So I know that the following argument I will give is not correct, but I can not understand why. Any help ? I am working with commutative rings.
Let $R$ be a ring such that any submodule of a free $R$-module is free. We prove that $R$ is a field by proving that the only ideals of $R$ are the trivial ones.
Let $I$ be a non-zero ideal of $R$. Since $R$ is a free module over itself, by assumption, the ideal is then a free $R$-submodule.

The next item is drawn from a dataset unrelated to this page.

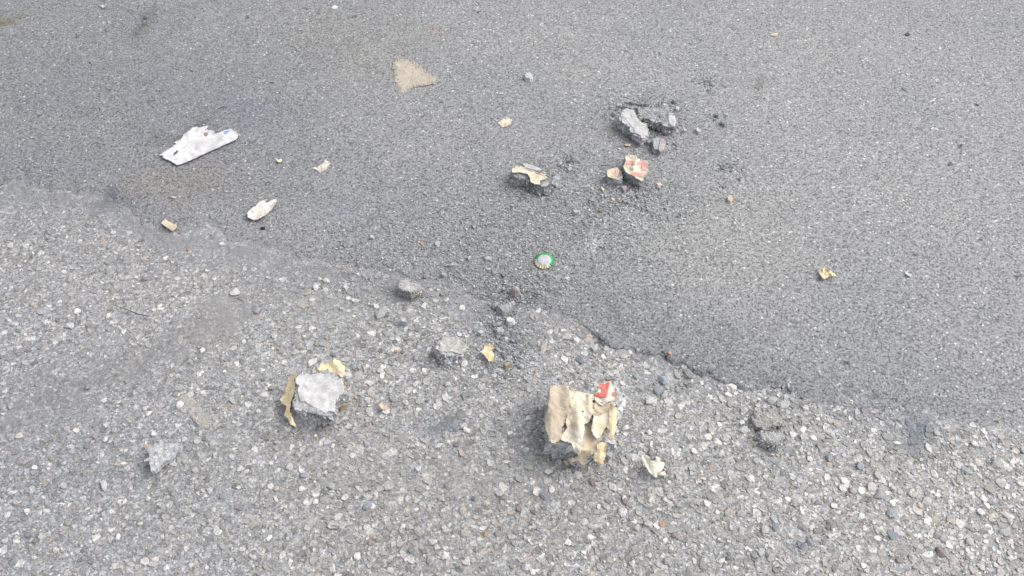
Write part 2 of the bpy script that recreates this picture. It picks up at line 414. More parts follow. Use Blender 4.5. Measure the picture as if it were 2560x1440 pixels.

However, for any elements $a,b\in I$ we have that $ab +(-b)a=0$. Therefore the cardinality of any basis of $I$ should be equal to 1. But a free $R$-module with one element in the basis is isomorphic to $R$. Thus $I=R$, which concludes the proof.
The following part is wrong:
A ring can be isomorphic to an ideal without being equal.
To understand why your proof is wrong, consider the case $R=\mathbb Z$ and $I=2 \mathbb Z$. Everything woorks well untill you show that $R$ and $I$ are isomorphic (they are as $R$-modules). But this does not imply that they are equal.
Also $R=\mathbb Z$ satisfies the given condition, but it is not a field. The result you are trying to prove is not correct. Try proving instead that every ideal in $R$ is principal.
Note You can also show that $R$ is an integral domain. Indeed, if $R$ has a $0$ divisor $a$, then $\langle a \rangle$ is a submodule of the free module $R$ which is not free.